> [GIVEN INSTRUCTION]: Look through the material below and copy exactly the lines from the line with "The Blender Python script for this scene continues." to the line with "-.2, -.06), m_pav)", those two lines included.

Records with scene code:
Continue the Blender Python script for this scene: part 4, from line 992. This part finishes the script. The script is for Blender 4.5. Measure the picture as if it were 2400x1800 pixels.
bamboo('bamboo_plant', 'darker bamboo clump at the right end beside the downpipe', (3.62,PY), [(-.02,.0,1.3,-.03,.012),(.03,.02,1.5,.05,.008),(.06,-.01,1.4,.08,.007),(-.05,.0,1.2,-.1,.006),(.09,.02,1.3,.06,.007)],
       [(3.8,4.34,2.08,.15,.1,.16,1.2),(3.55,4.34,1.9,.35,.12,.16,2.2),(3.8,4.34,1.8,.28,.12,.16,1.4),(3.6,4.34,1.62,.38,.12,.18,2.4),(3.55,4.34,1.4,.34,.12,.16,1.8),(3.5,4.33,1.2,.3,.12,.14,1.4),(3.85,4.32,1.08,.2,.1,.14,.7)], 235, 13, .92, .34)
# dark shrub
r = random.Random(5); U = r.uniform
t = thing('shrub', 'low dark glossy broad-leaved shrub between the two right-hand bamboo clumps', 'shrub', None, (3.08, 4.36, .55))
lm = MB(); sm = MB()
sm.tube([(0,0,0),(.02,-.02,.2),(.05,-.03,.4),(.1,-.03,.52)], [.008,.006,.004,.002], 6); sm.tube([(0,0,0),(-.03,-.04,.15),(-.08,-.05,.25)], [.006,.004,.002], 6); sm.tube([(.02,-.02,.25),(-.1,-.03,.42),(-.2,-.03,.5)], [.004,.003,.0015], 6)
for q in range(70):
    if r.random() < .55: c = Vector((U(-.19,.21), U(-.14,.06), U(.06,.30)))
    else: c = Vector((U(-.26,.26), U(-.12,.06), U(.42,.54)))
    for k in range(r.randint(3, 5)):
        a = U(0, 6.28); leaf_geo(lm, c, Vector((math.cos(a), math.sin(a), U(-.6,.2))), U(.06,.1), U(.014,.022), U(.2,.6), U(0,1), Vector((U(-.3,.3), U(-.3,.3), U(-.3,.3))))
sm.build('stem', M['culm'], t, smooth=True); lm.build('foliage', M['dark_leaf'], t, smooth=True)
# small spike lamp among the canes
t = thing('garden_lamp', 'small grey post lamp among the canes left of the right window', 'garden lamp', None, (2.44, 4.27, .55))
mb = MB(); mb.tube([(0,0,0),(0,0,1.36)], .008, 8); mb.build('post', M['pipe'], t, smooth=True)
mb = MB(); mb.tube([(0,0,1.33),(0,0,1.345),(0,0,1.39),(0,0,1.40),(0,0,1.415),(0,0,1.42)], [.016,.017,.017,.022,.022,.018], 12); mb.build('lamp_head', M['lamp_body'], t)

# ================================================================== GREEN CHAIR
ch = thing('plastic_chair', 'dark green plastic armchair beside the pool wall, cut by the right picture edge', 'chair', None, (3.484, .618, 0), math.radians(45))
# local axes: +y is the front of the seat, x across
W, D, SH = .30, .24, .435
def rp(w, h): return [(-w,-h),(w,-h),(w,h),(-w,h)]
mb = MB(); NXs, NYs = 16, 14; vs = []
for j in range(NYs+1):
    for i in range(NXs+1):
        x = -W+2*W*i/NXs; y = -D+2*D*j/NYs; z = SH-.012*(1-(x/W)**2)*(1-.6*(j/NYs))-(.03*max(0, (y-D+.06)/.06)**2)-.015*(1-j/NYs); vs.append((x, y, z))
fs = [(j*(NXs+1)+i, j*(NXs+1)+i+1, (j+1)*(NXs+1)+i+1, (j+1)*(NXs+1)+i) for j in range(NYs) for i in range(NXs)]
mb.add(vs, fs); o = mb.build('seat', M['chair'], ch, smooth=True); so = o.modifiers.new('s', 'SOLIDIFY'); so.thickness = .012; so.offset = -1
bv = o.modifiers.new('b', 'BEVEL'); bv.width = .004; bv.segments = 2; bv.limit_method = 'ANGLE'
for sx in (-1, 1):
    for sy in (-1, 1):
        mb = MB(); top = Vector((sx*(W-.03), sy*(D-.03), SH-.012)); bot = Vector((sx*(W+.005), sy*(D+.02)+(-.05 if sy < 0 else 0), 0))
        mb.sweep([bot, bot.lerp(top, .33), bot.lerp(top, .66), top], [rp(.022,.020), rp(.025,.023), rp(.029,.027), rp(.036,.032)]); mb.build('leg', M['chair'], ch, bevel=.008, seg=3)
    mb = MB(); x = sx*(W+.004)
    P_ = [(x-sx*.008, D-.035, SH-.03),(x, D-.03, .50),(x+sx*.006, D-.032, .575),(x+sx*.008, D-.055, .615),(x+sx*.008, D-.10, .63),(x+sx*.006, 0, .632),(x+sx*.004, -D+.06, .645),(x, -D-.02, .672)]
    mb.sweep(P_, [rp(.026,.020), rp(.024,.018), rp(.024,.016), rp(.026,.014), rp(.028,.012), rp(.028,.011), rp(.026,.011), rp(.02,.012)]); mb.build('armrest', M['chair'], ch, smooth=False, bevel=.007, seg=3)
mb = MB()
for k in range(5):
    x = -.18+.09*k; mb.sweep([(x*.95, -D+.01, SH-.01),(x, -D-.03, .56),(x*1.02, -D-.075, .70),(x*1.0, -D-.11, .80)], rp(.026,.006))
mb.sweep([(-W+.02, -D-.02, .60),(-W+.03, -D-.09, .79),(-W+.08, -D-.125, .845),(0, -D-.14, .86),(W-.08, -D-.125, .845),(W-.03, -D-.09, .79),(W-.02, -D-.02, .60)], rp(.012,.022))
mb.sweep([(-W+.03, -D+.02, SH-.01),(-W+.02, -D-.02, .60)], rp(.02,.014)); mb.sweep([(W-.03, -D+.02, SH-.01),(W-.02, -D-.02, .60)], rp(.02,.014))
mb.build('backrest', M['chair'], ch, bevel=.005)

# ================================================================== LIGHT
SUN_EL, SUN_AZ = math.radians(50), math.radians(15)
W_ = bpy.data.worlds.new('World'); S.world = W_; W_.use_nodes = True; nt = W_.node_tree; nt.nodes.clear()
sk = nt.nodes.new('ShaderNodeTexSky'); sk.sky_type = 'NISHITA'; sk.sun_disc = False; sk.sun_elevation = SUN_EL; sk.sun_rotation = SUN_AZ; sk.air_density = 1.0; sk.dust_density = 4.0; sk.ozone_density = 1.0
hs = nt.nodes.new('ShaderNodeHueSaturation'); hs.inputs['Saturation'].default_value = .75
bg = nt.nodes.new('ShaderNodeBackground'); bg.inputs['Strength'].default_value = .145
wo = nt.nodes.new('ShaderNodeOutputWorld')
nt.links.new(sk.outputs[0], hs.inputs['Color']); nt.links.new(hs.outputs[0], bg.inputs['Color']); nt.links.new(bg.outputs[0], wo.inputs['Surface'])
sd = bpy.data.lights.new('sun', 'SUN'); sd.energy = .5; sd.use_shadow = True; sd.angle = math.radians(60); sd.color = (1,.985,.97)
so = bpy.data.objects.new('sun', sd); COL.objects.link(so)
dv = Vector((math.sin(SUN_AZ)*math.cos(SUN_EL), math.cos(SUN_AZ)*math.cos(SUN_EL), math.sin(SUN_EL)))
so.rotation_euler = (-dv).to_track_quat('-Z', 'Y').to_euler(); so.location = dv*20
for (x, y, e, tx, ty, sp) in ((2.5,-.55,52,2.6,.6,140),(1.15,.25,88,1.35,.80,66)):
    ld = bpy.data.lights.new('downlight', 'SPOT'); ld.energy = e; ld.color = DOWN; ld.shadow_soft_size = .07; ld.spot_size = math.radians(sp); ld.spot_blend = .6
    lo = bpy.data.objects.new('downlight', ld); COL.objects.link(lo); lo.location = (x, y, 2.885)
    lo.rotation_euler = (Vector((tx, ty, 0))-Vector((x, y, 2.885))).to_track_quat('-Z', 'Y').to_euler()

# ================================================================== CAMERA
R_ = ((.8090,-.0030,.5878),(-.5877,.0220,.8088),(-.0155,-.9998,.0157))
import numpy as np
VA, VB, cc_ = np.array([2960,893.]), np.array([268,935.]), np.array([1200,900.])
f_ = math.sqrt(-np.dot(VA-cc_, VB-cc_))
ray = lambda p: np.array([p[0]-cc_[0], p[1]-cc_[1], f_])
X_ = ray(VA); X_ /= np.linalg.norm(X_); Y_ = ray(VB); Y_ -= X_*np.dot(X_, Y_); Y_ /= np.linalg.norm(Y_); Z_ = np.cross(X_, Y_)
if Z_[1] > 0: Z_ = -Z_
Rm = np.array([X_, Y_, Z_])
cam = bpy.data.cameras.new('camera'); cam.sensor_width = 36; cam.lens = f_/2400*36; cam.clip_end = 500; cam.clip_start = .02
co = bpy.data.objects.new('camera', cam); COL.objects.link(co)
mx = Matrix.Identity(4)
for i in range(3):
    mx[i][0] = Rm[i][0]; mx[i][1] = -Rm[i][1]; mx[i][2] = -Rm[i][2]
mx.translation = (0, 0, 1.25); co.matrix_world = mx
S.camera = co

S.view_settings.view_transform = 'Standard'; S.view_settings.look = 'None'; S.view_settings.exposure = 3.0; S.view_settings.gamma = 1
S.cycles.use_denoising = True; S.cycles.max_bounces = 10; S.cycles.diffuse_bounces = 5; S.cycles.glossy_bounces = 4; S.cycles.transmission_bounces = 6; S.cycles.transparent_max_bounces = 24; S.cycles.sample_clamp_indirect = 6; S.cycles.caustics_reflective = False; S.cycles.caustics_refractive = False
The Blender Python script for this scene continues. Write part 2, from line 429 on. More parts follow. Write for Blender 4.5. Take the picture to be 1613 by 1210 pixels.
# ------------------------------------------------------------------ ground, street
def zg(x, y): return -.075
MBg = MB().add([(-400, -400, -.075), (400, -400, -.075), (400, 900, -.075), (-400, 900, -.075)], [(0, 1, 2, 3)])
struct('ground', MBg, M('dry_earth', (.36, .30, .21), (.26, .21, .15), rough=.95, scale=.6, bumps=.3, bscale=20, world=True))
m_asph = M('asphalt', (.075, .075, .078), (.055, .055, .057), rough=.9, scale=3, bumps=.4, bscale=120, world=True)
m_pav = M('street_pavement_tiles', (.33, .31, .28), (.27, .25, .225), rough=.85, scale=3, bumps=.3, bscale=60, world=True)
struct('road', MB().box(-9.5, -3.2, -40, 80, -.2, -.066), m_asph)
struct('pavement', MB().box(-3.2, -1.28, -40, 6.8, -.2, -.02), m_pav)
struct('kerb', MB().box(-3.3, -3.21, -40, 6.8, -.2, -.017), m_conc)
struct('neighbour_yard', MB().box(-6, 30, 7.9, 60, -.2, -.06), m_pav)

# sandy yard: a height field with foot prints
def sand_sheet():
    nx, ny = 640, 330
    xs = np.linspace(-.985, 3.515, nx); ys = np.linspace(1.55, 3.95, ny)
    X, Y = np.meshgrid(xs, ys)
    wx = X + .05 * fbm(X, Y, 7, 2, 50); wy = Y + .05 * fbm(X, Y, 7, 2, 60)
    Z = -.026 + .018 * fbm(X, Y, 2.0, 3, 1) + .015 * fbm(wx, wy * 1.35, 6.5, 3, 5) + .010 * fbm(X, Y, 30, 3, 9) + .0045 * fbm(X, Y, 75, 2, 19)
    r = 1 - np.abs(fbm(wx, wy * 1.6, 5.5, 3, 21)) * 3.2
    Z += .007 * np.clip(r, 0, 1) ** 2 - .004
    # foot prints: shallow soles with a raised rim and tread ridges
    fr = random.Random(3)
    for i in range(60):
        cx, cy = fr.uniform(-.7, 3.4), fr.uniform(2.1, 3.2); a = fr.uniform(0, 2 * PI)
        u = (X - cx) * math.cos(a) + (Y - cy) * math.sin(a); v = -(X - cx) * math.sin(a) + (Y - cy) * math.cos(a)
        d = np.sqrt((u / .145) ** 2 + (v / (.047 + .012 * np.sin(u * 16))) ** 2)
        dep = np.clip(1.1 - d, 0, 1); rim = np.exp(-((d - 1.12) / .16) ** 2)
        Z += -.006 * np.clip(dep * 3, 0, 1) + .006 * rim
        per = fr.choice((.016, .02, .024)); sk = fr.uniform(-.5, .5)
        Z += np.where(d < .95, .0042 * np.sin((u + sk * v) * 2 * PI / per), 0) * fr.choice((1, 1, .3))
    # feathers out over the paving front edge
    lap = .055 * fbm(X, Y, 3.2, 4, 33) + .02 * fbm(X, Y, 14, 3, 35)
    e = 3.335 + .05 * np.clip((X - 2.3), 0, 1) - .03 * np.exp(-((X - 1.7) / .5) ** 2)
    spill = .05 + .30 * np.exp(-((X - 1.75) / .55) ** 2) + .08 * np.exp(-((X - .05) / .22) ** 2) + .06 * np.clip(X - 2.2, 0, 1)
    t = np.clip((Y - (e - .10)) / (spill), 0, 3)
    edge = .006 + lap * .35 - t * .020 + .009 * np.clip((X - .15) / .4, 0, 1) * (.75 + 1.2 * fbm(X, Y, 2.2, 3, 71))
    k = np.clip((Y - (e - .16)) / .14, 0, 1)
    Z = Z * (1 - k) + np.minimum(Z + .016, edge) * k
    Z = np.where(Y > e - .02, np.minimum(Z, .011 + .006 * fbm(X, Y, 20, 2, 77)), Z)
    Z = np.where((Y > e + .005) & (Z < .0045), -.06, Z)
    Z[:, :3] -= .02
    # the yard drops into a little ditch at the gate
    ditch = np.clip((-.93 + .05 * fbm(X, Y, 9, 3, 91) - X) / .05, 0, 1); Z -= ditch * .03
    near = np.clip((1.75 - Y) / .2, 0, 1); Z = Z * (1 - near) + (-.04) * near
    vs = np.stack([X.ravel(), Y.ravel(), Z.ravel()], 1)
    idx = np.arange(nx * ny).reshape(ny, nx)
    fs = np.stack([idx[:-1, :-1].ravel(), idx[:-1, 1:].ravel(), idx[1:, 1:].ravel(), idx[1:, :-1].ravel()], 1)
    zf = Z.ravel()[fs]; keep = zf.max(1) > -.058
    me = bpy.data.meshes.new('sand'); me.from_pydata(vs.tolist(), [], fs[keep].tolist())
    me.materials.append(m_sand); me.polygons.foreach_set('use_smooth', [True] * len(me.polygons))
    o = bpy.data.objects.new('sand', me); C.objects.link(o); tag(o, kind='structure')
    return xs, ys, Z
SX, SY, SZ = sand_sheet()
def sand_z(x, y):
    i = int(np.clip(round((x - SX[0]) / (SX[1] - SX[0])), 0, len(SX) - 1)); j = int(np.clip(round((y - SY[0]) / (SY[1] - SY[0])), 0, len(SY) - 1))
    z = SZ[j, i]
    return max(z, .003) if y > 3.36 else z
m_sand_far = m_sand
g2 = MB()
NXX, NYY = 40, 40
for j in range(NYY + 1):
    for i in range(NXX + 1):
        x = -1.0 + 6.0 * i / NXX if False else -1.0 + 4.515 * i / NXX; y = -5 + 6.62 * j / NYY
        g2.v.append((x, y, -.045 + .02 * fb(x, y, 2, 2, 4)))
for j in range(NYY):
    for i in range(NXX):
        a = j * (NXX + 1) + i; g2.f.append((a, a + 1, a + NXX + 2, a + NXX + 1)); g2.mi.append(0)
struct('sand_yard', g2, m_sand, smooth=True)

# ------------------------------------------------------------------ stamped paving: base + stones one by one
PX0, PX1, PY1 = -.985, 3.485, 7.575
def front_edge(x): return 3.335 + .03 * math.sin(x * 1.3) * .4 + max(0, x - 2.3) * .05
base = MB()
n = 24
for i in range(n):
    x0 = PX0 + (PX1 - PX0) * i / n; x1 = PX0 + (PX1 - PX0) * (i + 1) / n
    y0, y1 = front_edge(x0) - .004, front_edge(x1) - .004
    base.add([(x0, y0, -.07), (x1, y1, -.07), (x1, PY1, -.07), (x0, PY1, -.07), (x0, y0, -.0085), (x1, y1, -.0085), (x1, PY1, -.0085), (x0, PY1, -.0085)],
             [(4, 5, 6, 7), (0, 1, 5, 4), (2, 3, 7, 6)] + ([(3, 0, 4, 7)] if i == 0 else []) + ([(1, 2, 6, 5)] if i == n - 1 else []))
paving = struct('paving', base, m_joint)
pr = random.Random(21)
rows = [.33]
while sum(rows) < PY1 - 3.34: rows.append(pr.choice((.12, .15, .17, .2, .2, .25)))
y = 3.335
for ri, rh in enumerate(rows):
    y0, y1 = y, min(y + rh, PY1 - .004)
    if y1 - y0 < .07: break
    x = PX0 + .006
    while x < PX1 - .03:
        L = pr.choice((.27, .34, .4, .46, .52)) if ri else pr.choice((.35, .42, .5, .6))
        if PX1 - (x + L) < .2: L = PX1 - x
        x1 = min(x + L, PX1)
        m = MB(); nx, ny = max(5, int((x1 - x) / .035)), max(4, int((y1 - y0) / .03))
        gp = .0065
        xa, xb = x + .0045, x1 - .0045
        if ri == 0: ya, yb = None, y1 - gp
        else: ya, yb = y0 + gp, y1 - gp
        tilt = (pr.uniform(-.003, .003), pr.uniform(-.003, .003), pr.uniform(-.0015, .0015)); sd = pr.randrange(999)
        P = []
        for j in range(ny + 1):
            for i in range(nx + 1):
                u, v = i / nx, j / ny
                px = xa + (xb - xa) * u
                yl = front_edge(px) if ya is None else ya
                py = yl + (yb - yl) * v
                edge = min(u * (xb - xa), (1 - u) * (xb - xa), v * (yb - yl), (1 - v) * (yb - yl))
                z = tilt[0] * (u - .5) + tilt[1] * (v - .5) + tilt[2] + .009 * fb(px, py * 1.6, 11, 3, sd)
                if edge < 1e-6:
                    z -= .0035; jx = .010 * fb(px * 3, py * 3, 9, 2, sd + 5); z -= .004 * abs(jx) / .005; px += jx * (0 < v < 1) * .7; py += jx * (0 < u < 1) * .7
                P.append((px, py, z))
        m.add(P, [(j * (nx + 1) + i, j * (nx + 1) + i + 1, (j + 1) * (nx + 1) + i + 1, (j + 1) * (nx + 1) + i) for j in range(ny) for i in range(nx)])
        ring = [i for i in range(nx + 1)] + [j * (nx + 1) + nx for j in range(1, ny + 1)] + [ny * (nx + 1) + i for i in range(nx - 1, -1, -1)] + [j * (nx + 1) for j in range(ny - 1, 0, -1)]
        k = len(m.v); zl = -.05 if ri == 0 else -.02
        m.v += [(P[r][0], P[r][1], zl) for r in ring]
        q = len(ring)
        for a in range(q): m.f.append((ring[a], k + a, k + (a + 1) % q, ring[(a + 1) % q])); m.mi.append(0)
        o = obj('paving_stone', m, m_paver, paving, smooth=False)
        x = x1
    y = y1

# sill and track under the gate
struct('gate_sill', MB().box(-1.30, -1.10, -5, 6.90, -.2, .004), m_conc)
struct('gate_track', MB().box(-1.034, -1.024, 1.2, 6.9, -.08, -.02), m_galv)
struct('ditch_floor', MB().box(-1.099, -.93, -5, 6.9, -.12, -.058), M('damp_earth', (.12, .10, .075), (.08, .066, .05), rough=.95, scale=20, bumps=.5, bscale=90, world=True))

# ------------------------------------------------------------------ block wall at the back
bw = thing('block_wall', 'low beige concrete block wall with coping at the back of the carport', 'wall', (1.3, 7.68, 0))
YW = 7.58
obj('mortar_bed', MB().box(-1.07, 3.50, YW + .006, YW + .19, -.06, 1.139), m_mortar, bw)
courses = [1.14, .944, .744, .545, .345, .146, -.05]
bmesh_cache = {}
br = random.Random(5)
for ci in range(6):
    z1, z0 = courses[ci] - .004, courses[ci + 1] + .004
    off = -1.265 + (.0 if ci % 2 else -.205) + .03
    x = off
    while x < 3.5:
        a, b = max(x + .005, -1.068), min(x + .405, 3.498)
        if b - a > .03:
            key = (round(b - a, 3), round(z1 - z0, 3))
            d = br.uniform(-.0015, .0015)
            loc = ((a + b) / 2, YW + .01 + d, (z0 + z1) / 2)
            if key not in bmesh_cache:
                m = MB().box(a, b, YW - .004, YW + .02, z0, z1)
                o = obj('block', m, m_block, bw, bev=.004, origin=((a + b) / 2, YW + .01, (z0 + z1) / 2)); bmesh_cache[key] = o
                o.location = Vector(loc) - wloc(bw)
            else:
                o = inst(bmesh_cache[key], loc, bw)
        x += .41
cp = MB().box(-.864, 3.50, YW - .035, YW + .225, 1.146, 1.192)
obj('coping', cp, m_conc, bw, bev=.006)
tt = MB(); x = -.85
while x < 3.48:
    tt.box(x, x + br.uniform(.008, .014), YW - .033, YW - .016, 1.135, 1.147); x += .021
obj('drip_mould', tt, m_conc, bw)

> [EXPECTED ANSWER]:
The Blender Python script for this scene continues. Write part 2, from line 429 on. More parts follow. Write for Blender 4.5. Take the picture to be 1613 by 1210 pixels.
# ------------------------------------------------------------------ ground, street
def zg(x, y): return -.075
MBg = MB().add([(-400, -400, -.075), (400, -400, -.075), (400, 900, -.075), (-400, 900, -.075)], [(0, 1, 2, 3)])
struct('ground', MBg, M('dry_earth', (.36, .30, .21), (.26, .21, .15), rough=.95, scale=.6, bumps=.3, bscale=20, world=True))
m_asph = M('asphalt', (.075, .075, .078), (.055, .055, .057), rough=.9, scale=3, bumps=.4, bscale=120, world=True)
m_pav = M('street_pavement_tiles', (.33, .31, .28), (.27, .25, .225), rough=.85, scale=3, bumps=.3, bscale=60, world=True)
struct('road', MB().box(-9.5, -3.2, -40, 80, -.2, -.066), m_asph)
struct('pavement', MB().box(-3.2, -1.28, -40, 6.8, -.2, -.02), m_pav)
struct('kerb', MB().box(-3.3, -3.21, -40, 6.8, -.2, -.017), m_conc)
struct('neighbour_yard', MB().box(-6, 30, 7.9, 60, -.2, -.06), m_pav)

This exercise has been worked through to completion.